Data section:
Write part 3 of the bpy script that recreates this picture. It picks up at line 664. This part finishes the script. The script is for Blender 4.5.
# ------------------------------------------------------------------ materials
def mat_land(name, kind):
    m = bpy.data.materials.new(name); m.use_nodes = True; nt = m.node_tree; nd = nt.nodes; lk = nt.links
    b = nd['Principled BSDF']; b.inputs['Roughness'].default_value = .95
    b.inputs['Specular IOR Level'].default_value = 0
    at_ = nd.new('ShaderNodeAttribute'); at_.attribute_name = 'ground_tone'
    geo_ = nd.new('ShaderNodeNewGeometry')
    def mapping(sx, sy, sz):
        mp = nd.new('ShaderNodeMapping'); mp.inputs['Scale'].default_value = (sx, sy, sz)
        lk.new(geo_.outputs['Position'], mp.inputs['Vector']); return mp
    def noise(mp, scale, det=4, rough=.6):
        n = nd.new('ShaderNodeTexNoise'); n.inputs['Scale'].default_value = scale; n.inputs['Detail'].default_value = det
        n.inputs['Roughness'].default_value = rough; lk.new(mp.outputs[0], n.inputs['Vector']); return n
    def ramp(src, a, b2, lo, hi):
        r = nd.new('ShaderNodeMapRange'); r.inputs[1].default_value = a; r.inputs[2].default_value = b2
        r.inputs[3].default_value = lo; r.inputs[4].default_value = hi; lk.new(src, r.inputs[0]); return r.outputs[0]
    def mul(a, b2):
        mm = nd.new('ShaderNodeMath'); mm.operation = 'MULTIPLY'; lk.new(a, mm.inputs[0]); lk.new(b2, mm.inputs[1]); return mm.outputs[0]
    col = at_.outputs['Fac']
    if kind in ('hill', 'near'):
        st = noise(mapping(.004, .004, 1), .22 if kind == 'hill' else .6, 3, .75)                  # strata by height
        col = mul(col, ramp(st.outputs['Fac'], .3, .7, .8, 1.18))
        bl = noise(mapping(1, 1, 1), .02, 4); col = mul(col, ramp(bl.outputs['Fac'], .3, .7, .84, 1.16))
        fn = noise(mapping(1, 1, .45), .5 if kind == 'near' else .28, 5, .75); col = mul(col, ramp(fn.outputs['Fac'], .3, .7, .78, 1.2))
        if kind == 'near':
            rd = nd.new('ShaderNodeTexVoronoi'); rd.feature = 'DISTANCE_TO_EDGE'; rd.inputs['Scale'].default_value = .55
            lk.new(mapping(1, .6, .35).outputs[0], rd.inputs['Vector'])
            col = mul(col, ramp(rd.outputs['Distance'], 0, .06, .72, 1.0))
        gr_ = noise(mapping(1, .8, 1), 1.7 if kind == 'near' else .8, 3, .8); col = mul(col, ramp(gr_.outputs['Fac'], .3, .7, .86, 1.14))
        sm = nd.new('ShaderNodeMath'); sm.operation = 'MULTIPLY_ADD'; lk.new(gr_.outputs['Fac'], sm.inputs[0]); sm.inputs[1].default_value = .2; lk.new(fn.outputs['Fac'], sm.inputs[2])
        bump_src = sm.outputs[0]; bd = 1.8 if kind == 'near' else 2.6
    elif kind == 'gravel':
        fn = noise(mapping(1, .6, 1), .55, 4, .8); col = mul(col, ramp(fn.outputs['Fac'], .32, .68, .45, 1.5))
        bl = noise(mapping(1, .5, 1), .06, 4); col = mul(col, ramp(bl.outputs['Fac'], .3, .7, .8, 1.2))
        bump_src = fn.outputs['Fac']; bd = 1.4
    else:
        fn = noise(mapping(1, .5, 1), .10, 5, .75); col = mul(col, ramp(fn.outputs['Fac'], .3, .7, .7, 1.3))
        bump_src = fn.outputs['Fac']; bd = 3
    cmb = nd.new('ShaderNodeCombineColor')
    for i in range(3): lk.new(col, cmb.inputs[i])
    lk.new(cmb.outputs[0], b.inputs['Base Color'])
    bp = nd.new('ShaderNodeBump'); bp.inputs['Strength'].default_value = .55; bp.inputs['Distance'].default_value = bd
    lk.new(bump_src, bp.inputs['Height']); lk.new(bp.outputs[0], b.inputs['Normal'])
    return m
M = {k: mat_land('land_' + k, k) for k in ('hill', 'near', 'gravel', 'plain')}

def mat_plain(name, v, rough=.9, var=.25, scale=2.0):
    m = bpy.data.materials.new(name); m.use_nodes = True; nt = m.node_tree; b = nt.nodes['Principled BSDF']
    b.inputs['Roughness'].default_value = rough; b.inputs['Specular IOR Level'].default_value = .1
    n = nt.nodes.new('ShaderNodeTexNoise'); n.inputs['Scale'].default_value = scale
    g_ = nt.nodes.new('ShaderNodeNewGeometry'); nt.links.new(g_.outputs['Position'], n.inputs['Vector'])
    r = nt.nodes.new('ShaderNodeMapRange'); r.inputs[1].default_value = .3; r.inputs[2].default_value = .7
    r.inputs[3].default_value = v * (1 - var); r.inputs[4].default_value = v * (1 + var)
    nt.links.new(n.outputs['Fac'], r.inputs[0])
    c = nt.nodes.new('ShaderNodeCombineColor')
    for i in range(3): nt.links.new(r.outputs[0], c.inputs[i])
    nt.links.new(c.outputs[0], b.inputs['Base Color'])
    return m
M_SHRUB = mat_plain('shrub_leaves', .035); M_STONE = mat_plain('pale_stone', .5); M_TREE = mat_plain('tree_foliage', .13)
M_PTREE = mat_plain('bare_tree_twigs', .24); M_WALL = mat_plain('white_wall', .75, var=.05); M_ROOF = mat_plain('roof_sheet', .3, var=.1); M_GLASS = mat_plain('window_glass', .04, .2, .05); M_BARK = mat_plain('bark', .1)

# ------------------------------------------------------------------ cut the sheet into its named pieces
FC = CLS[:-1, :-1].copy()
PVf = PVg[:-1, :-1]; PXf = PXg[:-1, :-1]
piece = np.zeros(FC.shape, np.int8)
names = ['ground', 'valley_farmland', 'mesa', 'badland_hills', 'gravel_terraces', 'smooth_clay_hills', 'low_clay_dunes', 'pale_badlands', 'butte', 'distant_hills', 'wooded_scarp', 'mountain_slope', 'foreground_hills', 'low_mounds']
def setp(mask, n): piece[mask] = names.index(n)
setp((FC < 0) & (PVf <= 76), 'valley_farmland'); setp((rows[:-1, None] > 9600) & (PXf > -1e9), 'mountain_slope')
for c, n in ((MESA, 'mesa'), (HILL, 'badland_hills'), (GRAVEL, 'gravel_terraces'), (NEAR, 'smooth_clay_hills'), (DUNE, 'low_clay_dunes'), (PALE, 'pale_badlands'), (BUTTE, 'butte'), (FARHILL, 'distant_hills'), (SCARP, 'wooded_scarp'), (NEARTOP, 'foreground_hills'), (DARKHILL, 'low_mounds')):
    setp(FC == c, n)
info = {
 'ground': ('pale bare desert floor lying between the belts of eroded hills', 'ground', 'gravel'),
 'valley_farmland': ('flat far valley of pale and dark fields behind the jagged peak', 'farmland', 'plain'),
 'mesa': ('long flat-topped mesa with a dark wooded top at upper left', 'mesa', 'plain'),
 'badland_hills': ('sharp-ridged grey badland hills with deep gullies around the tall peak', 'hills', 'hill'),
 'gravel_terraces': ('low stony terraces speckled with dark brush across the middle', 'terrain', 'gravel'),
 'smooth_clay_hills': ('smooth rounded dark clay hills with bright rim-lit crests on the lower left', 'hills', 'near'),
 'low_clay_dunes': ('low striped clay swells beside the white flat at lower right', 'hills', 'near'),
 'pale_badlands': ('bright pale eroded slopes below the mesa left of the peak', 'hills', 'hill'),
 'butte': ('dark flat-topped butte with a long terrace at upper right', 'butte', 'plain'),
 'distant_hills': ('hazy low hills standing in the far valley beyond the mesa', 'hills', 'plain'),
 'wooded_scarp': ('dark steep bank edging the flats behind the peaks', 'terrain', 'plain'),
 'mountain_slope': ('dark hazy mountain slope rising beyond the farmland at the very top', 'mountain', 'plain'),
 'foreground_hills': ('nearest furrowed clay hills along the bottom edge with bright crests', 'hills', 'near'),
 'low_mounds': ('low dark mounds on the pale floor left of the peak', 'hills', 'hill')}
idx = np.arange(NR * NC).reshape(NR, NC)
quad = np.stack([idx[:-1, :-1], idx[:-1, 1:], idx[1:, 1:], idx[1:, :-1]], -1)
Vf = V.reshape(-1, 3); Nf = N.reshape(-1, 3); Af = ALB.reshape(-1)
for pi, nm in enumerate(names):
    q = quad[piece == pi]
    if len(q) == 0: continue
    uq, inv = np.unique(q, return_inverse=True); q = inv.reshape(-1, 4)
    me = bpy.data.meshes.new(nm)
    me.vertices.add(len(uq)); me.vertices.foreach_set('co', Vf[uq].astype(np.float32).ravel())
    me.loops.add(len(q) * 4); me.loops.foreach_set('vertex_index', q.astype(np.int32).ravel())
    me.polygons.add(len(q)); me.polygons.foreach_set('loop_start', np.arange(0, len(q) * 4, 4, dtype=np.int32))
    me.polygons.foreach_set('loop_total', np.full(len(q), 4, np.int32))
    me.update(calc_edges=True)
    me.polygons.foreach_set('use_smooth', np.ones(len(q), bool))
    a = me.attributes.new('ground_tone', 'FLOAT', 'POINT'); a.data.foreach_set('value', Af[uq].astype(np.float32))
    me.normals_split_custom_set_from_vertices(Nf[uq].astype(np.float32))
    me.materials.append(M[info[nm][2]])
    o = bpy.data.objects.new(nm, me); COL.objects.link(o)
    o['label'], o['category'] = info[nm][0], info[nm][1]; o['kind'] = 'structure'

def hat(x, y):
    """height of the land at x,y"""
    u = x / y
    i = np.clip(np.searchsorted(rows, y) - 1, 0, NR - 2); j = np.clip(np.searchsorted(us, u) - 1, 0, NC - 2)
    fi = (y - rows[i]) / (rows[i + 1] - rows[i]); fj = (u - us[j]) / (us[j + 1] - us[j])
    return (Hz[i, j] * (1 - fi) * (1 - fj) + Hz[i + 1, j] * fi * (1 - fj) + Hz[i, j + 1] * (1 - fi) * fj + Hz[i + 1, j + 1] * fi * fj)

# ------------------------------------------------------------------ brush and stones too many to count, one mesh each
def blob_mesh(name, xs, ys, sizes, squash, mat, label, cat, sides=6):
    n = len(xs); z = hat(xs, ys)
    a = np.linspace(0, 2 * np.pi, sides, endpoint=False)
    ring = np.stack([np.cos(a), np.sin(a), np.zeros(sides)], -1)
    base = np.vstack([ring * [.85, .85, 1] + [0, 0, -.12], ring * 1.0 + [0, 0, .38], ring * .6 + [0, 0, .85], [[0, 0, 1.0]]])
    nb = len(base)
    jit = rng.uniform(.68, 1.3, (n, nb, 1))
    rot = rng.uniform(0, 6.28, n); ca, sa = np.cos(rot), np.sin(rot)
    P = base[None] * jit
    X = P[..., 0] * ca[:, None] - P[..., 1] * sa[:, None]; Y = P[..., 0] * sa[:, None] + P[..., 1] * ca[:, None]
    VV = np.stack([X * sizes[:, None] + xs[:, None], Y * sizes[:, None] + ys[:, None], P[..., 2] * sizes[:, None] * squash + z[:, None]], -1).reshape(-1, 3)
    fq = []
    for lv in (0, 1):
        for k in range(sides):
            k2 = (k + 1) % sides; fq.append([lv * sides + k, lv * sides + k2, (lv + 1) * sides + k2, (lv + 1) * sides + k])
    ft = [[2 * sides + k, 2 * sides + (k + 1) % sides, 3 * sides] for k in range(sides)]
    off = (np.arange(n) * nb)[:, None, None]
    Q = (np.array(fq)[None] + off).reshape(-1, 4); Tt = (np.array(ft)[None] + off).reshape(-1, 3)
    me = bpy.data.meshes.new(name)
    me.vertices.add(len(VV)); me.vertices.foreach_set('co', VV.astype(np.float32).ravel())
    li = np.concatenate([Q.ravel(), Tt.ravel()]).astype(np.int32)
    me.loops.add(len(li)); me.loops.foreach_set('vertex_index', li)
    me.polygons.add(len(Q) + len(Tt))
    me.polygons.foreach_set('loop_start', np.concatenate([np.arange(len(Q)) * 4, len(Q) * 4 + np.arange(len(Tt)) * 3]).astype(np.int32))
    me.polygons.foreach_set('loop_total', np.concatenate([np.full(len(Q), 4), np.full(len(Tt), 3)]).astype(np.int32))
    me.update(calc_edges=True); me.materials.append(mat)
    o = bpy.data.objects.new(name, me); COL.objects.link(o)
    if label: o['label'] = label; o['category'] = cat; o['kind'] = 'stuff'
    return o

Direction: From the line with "a = me.attributes.new('ground_tone', 'FLOAT', 'POINT');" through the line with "return (Hz[i, j]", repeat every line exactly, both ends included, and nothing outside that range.

Exercise solution:
    a = me.attributes.new('ground_tone', 'FLOAT', 'POINT'); a.data.foreach_set('value', Af[uq].astype(np.float32))
    me.normals_split_custom_set_from_vertices(Nf[uq].astype(np.float32))
    me.materials.append(M[info[nm][2]])
    o = bpy.data.objects.new(nm, me); COL.objects.link(o)
    o['label'], o['category'] = info[nm][0], info[nm][1]; o['kind'] = 'structure'

def hat(x, y):
    """height of the land at x,y"""
    u = x / y
    i = np.clip(np.searchsorted(rows, y) - 1, 0, NR - 2); j = np.clip(np.searchsorted(us, u) - 1, 0, NC - 2)
    fi = (y - rows[i]) / (rows[i + 1] - rows[i]); fj = (u - us[j]) / (us[j + 1] - us[j])
    return (Hz[i, j] * (1 - fi) * (1 - fj) + Hz[i + 1, j] * fi * (1 - fj) + Hz[i, j + 1] * (1 - fi) * fj + Hz[i + 1, j + 1] * fi * fj)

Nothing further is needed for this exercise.